African CEOs chirpier about growth
African CEOs are more confident than their international counterparts about revenue growth over the next three years after the African free trade agreement (AfCTA) was signed, according to a PwC report released at the World Economic Forum in Africa this week.
Confidence about their organisation’s revenues has been above the global average since 2016, reaching 93% in 2019, eight percentage points above the global average, PwC Africa CEO Dion Shango said.
While trade in Africa forms less than 3% of global trade, CEOs are focused on opening their markets and the AfCTA is key to this activity, Shango said.
“There has been a resounding yes to this as a positive development … We have been hellbent on trading with everyone else around the globe except for ourselves,” Shango said.

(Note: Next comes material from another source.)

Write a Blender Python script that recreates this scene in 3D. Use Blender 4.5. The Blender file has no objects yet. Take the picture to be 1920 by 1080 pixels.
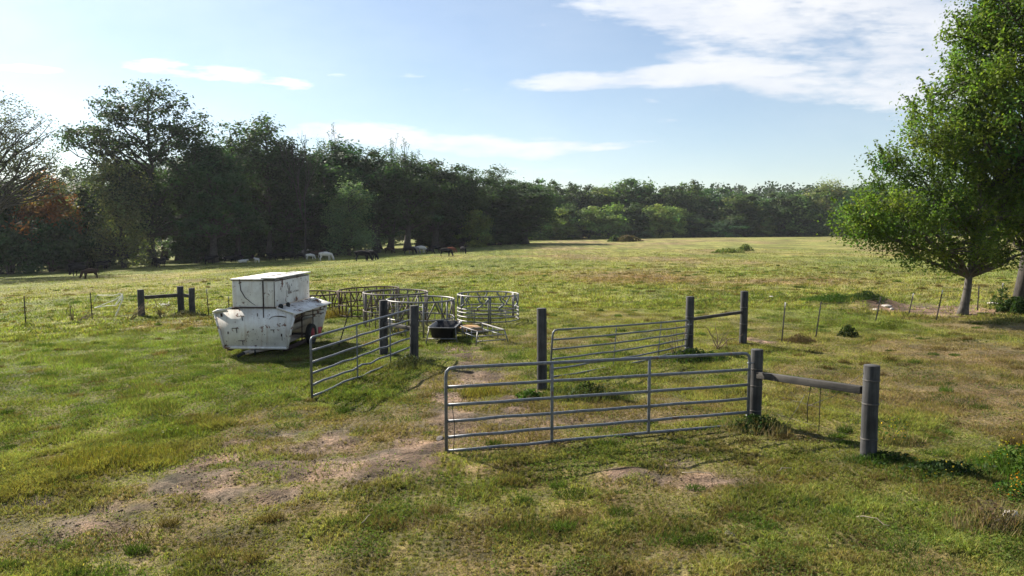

“This presents a huge opportunity for trading with one another,” he said.
WE NEED TO SEE A HIGH LEVEL OF POLITICAL WILL FOR THIS TO WORK AND TO SEE ACTION ON THE GROUND
The agreement, which came into effect on May 30, aims to create a single continental market for goods and services.
“Of course, we have to temper our expectations. We need to see a high level of political will for this to work and to see action on the ground,” he said.
While there has been a record rise in pessimism from CEOs when asked about the global economy over the next 12 months, it is not as pronounced among Africa-based CEOs, Shango said.
According to the PwC report, 29% of global CEOs compared to 25% of African CEOs project a decrease in global economic growth. Business leaders are focusing their efforts on staying within their own geographic borders for revenue growth, notes the report.
“This strategy is particularly relevant to CEOs in Africa who recognise the opportunity to build their own brands in markets where they have a stronghold and where there may be tremendous growth opportunities to be realised without much competition from global players,” the report says.
However, they remain concerned about policy uncertainty and excessive regulation as well as tax and fiscal pressure.
On Monday finance minister Tito Mboweni said SA would focus on leveraging the agreement, which it stands to gain the most from because of the country’s industrial base.